They have asked me to design a circuit using the INA117P which is a difference amplifier made by Texas Instruments. It has many applications including current measurement. It's datasheet describes its function as a "precision unity gain difference amplifier". That means that it measures the difference between it's inputs perfectly without adding any gain at the output. The information about the device itself can be found from the datasheet:
INA117P datasheet from TI
If we read through the datasheet we can find some helpful application schematics which should provide all the information we need along with the standard specification and ratings information. The circuit in figure 5 is the one we need to apply to our requirements:
Let us first do some Mathematics applying Ohms Law:
V / I = R (Load)
So to calculate the load we have:
5 volts / 0.03 amps = 166 Ohms which is the load being applied.
We can now design the circuit:
The circuit is fairly standard. The current to be measured from the voltage V1 (the output from the wind powered generator) is passed through a 1 Ohm 'sense' resistor which should be a high precision resistor. The load is then connected after that which is as calculated 166 Ohms. The sense resistor is also connected to the differential inputs of the INA117P - the differential unity gain amplifier. This device measures the difference between the voltages on those pins and provides the output which because the sense resistor is 1 Ohm will be the current flowing in the load. To simplify matters I used a voltmeter to show that the voltage at the output will be 0.03 volts which is the same value as 0.03 Amps - we have made a circuit which converts current in the load to voltage at the output of the differential amplifier. The voltmeter can be removed and the output of the INA117P can be connected directly to a microcontroller ADC input and used to display or monitor current - whatever the designer requires...
The issue with the INA117P is that in order for it to work correctly it requires both a positive supply and a negative supply. This is often difficult to achieve with standard microcontrollers which normally only use a positive 5 volt supply, particularly the arduino...however here is a trick which can be used to make a +/- 5V supply...if you are in a pinch....

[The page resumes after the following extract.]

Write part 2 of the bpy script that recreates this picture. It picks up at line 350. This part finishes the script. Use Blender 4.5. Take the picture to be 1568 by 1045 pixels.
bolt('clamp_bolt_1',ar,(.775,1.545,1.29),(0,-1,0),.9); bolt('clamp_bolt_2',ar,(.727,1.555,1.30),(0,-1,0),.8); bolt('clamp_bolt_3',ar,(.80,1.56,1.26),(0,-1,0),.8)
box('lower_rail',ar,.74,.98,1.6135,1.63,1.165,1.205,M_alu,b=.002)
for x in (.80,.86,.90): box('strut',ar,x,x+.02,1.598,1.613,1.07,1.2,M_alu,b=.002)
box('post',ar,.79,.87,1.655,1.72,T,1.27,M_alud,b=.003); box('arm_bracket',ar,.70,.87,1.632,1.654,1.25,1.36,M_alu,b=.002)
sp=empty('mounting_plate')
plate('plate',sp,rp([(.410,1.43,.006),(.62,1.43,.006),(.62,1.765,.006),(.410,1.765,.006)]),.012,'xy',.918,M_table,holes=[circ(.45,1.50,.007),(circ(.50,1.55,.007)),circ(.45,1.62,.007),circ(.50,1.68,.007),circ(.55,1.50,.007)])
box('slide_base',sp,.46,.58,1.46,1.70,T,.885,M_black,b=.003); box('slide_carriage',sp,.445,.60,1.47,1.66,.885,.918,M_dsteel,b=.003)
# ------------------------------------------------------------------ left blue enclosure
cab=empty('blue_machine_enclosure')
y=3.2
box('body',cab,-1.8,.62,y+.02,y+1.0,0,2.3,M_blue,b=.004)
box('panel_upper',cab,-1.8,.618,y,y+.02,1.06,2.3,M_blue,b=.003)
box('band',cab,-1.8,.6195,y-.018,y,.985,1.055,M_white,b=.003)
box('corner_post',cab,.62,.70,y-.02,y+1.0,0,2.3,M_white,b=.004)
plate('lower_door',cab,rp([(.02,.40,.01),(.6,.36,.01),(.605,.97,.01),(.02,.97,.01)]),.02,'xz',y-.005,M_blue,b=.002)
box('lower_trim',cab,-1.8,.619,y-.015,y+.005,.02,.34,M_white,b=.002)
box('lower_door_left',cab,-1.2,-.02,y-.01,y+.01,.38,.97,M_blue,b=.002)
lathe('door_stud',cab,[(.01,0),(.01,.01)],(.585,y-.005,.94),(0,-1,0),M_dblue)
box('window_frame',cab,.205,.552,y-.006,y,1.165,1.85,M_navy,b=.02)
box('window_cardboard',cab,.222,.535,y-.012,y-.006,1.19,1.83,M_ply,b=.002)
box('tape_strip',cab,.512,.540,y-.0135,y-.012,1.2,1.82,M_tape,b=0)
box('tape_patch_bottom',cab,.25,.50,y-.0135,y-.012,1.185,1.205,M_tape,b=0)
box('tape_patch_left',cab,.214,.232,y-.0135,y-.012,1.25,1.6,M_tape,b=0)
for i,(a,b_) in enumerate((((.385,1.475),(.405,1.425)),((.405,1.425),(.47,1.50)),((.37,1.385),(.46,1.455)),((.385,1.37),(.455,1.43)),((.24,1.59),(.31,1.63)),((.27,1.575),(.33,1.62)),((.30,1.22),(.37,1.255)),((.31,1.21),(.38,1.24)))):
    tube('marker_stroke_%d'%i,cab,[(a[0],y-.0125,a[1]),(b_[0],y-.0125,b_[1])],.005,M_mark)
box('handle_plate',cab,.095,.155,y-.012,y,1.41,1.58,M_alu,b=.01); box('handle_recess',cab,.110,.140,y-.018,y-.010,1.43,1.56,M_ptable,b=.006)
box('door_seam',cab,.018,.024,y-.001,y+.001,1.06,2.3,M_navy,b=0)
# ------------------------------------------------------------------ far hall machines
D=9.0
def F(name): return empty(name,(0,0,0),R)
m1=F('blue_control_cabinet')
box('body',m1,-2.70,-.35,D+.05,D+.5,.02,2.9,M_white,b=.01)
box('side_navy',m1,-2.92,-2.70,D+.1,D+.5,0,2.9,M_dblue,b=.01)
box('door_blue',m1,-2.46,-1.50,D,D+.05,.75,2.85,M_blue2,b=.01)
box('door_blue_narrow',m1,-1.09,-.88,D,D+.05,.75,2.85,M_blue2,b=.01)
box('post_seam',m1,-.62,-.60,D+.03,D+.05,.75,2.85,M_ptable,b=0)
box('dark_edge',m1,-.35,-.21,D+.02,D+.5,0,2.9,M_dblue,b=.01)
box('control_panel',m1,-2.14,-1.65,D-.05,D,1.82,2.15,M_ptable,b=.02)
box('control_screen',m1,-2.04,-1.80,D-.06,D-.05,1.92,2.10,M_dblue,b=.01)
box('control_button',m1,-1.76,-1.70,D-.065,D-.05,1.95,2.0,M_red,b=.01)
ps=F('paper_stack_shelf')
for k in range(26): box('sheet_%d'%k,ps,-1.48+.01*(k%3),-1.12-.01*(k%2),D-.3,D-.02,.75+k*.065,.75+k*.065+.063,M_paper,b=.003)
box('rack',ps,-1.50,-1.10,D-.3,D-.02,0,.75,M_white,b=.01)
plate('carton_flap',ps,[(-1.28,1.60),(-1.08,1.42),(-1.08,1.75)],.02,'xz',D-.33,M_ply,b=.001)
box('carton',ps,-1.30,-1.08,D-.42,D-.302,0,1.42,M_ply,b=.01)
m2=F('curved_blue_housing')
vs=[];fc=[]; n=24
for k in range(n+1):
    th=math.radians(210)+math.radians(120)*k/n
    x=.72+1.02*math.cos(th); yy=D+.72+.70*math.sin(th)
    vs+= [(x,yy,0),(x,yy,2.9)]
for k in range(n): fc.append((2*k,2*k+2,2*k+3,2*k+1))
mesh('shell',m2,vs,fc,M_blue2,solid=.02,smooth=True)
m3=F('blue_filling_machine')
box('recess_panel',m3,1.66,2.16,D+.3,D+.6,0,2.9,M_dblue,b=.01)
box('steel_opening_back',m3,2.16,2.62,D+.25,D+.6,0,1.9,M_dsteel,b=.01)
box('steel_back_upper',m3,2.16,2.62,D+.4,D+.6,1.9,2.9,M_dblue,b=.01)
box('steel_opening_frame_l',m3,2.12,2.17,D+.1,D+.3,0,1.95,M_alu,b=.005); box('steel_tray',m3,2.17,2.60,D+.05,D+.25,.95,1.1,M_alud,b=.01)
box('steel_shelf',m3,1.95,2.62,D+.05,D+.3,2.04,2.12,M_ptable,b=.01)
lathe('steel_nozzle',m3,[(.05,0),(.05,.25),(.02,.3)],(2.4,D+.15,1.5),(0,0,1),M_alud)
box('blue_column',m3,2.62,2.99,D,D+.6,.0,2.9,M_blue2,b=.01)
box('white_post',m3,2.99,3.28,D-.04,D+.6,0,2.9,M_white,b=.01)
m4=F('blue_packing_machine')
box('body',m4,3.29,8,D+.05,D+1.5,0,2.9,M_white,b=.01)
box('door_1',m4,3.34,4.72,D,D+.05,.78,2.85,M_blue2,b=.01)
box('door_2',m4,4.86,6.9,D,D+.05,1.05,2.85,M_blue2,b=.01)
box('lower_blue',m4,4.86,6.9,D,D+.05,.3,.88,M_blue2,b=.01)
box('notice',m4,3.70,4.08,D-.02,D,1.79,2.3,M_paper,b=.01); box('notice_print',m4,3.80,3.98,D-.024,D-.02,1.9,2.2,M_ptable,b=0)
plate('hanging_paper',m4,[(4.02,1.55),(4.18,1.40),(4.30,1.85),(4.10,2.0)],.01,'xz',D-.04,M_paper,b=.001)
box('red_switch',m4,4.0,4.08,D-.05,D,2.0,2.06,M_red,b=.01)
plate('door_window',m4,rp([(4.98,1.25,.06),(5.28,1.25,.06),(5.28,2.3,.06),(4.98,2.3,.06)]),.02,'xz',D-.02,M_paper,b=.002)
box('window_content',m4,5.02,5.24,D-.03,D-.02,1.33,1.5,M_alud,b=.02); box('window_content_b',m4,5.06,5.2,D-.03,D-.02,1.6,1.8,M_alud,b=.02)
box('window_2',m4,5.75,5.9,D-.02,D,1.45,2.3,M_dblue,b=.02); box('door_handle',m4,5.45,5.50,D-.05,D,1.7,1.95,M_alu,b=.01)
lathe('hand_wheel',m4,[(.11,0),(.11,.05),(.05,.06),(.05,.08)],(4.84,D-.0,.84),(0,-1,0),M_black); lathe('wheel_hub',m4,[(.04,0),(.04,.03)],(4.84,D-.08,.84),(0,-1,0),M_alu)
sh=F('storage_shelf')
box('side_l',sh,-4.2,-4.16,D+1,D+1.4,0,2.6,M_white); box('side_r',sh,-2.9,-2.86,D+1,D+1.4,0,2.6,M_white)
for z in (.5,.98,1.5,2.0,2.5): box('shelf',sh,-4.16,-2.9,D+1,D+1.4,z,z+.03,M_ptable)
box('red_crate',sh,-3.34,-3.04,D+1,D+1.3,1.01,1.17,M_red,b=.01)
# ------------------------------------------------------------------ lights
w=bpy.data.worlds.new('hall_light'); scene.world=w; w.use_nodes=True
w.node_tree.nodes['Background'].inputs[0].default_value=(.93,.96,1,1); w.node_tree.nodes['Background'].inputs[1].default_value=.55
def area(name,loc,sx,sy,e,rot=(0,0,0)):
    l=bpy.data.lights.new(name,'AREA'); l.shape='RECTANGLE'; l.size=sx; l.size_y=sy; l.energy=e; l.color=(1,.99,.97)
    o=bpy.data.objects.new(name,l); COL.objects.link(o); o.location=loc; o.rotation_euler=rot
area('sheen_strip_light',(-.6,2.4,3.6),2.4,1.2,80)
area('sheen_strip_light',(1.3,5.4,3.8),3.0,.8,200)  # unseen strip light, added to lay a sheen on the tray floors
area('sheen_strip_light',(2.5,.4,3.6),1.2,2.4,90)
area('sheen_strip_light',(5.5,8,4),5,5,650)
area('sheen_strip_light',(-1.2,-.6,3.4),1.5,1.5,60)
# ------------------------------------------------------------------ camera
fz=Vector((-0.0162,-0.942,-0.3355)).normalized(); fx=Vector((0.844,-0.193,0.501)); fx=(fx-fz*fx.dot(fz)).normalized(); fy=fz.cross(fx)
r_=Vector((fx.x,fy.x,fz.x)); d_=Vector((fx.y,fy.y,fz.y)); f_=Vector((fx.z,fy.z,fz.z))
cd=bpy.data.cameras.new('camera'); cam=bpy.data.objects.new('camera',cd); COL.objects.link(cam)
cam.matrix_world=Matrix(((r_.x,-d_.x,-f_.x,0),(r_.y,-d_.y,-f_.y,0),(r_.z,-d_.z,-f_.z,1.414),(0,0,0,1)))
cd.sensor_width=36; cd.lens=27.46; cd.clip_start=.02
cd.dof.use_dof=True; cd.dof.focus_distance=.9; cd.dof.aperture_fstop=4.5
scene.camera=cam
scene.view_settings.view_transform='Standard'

Just make sure the GND connection of the power supply is not connected to chassis ground or earth - The circuit won't work and at the worst the power supply could go into current limit...which might damage the supply or cause it to shut down briefly.
Once we have our circuit and the +/- supply all that's needed is to connect it up to a microcontroller and presto we have a method of monitoring the current from the wind generator.
Here is the full circuit:
1x Arduino R3 or similar microcontroller
1x INA117P Differential Unity gain amplifier
1x 1Ohm Precision current sense resistor
2x 100k Ohm resistors
2x 10 uF Capacitors
2x 5mm Screw terminal connectors
Once you have all of the components connected up and wired up as shown in the schematic we will need to write some code to control the arduino and get it to perform the function we want:
Read the voltage presented at pin A0, convert it from a raw bit value into volts and then display that voltage (labelled) as current via the serial terminal or on an LCD display or whatever we need - No problems. To be correct and to ensure we get correct values lets display the average of 100 samples to reduce noise issues:
//Alex's INA117P Current Meter test code
const int analogIn = A0; //output of INA117P is connected to A0
int RawValue = 0; // The raw analogue value
// Define the number of samples to keep track of. The higher the number,
// the more the readings will be smoothed, but the slower the output will
// respond to the input. Using a constant rather than a normal variable lets
// use this value to determine the size of the readings array.
const int numReadings = 100;
int readings[numReadings]; // the readings from the analog input
int index = 0; // the index of the current reading
int total = 0; // the running total
int average = 0; // the average
float Amps = 0;
void setup()
{
Serial.begin(9600);
Serial.println("INA117P Current Meter Test");
// initialize all the readings to 0:
for (int thisReading = 0; thisReading < numReadings; thisReading++)
readings[thisReading] = 0;
}
void loop()
{
// subtract the last reading:
total= total - readings[index];
// read from the sensor:
readings[index] = analogRead(analogIn);
// add the reading to the total:
total= total + readings[index];
// advance to the next position in the array:
index = index + 1;
// if we're at the end of the array...
if (index >= numReadings)
// ...wrap around to the beginning:
index = 0;
// calculate the average:
average = total / numReadings;
RawValue = average;
Amps = (RawValue / 1023.0) * 5; // convertaveraged raw value to mV
Serial.print("Raw Value = " ); // shows pre-scaled value
Serial.print(RawValue);
Serial.print("\t A = "); // shows the current measured
Serial.print(Amps, 3); // the '3' after voltage allows you to display 3 digits after decimal point
delay(100);
}
I haven't actually got an INA117P so I can't test this circuit...But don't worry I know it will work - the simulation perform came out perfectly and I have built and used many similar circuits.
Let me know if you try this and it doesn't work - Cheers for now - Langster!